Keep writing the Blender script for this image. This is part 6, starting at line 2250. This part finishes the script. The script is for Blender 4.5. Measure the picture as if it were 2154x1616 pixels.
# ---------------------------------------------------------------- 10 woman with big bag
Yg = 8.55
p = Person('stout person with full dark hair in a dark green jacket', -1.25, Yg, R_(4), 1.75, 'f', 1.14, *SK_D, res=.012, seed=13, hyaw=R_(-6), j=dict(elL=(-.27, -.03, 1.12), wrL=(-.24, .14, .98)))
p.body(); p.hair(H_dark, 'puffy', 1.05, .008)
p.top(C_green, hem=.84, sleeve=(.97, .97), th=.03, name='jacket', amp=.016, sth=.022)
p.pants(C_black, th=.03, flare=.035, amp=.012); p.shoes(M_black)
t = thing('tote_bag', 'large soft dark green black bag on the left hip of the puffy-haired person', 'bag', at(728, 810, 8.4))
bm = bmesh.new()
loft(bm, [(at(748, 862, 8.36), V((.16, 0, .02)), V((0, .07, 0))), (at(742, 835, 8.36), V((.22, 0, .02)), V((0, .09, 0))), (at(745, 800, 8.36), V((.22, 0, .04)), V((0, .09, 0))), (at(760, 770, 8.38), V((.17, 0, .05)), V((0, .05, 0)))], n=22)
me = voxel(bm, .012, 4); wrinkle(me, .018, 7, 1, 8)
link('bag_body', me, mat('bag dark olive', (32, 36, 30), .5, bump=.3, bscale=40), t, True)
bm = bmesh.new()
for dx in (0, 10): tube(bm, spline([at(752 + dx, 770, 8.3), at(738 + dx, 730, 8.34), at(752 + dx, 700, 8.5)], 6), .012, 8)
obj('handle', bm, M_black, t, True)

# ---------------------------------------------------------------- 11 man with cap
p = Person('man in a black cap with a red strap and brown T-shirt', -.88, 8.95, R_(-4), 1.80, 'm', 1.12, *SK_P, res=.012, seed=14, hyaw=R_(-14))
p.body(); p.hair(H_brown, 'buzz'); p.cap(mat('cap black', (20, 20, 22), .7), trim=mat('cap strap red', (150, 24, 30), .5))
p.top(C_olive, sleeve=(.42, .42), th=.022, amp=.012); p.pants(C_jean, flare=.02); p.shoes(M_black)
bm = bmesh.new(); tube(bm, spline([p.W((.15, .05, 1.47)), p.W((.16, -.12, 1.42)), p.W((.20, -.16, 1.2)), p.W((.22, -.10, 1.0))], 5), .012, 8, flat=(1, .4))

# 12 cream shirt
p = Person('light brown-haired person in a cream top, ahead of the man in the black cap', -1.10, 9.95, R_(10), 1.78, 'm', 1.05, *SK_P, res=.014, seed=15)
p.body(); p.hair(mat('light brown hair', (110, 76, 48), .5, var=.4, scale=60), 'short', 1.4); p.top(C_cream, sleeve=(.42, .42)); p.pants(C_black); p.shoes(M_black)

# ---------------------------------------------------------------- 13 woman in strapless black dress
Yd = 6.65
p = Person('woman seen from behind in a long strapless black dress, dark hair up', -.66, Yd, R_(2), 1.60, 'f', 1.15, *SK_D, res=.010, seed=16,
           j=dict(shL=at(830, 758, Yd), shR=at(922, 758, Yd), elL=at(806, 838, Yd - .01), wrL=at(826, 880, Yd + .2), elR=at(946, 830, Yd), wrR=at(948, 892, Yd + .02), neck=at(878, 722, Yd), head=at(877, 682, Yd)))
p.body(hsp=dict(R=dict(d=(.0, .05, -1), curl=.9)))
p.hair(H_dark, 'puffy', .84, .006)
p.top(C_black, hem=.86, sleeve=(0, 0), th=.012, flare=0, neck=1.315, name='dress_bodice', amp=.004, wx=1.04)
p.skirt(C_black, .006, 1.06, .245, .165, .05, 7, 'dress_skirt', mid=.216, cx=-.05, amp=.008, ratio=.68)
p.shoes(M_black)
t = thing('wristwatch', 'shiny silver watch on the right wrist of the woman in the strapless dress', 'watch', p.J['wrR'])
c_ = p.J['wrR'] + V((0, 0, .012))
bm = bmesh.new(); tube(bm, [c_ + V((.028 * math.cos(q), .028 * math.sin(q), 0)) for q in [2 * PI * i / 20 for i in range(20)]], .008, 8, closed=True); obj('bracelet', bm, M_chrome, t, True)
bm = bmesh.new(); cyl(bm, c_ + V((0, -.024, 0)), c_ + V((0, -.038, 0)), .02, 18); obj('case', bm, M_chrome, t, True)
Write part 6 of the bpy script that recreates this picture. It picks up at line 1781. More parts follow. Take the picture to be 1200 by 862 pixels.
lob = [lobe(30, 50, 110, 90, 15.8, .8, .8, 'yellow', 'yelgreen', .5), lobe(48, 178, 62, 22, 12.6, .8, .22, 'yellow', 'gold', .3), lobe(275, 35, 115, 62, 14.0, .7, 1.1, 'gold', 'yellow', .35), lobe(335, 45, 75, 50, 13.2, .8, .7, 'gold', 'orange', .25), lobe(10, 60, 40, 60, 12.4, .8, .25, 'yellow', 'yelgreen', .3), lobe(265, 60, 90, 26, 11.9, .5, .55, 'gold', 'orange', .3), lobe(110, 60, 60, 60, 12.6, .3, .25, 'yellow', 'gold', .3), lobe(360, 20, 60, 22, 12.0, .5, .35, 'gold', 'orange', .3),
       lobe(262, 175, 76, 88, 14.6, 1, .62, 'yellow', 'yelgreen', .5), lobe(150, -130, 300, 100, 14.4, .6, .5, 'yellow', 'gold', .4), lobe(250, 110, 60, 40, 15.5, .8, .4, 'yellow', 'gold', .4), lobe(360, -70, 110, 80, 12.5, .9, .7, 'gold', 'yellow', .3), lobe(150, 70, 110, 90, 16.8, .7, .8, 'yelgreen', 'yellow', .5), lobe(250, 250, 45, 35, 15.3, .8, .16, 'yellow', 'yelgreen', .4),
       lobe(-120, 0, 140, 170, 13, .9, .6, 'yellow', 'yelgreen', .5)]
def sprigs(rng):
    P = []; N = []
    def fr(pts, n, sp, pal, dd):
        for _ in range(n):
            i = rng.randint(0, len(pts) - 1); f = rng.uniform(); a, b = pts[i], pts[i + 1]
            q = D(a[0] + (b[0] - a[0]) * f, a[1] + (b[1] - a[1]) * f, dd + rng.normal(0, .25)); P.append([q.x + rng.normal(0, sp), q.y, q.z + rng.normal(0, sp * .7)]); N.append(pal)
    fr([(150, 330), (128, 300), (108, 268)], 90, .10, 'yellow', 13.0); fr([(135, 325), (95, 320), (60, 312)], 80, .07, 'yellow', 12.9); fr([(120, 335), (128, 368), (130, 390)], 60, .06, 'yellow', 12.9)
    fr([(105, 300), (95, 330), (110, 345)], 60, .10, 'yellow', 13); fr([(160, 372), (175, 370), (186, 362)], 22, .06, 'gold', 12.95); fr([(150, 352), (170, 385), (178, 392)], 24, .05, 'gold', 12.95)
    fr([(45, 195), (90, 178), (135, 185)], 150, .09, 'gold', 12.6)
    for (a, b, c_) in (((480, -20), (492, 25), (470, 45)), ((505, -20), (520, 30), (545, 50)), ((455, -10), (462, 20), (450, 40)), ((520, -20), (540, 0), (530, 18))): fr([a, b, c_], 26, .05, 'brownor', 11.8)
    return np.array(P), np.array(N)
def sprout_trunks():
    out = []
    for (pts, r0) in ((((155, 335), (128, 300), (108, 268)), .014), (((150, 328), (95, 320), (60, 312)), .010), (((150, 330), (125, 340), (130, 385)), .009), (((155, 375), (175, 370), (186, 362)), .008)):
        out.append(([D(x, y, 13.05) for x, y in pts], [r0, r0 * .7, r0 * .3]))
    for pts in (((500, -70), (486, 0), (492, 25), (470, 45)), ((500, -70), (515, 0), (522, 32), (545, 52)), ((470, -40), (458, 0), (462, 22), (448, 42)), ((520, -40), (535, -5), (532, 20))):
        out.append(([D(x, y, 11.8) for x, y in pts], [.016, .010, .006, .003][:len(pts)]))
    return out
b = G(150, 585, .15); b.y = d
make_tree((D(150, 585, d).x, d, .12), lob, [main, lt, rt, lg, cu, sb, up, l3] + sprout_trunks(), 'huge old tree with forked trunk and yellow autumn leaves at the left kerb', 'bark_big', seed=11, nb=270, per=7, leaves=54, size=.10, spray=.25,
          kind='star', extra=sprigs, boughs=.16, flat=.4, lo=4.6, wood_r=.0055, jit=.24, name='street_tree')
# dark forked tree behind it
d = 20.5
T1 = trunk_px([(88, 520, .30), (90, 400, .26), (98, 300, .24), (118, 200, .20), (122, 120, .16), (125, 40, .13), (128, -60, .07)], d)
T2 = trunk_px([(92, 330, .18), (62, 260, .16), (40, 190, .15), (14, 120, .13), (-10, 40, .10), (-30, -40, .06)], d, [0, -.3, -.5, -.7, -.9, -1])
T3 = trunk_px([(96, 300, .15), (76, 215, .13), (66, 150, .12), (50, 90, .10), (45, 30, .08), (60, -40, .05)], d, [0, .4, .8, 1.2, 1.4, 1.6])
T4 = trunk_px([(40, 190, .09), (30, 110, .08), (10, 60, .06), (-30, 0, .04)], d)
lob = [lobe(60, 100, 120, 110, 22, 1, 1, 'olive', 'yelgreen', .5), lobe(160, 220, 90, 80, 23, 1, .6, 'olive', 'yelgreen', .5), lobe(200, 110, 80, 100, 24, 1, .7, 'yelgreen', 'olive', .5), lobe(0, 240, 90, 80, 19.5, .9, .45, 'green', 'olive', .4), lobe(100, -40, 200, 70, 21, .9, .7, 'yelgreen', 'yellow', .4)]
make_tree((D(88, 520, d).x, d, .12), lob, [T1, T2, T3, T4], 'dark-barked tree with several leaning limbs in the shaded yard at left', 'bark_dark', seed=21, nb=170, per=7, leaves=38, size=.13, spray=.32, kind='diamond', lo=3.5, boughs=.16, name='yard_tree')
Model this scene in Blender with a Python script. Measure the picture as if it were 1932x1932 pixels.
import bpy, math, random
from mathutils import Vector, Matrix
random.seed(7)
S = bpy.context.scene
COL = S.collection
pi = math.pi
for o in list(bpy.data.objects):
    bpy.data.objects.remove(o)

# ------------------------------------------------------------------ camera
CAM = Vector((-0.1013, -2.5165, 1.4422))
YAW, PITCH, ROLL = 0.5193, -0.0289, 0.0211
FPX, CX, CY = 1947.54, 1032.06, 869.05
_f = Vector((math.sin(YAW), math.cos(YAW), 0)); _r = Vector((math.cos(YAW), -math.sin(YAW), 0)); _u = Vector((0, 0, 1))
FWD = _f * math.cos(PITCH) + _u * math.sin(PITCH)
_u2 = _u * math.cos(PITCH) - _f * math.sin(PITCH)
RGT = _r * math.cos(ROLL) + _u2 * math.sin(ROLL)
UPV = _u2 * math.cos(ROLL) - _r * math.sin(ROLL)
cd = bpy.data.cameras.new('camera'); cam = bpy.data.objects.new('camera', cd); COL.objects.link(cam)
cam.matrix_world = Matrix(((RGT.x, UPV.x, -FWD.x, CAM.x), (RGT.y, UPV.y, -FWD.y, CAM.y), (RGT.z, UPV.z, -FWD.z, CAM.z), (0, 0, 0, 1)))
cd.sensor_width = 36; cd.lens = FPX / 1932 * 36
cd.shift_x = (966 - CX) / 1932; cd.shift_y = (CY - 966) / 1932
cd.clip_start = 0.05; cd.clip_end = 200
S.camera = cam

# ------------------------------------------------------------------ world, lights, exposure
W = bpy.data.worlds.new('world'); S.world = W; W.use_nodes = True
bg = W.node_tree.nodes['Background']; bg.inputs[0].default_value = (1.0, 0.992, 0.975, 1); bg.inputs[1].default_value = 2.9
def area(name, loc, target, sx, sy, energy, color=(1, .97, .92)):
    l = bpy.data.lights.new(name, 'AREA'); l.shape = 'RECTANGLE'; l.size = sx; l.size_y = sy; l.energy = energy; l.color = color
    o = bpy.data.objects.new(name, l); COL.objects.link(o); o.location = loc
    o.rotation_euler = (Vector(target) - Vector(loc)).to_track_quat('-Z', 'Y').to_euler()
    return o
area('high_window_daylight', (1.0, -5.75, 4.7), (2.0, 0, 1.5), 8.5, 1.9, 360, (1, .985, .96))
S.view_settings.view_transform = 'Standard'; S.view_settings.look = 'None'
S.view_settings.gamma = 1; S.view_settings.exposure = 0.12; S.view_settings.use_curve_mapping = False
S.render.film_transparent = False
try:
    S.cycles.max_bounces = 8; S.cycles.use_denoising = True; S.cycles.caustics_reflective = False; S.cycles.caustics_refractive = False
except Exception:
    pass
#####
WHAT TO WORK ON: Take every line from the records above that has the word "Measure" and copy it.

EXERCISE SOLUTION:
Keep writing the Blender script for this image. This is part 6, starting at line 2250. This part finishes the script. The script is for Blender 4.5. Measure the picture as if it were 2154x1616 pixels.
Model this scene in Blender with a Python script. Measure the picture as if it were 1932x1932 pixels.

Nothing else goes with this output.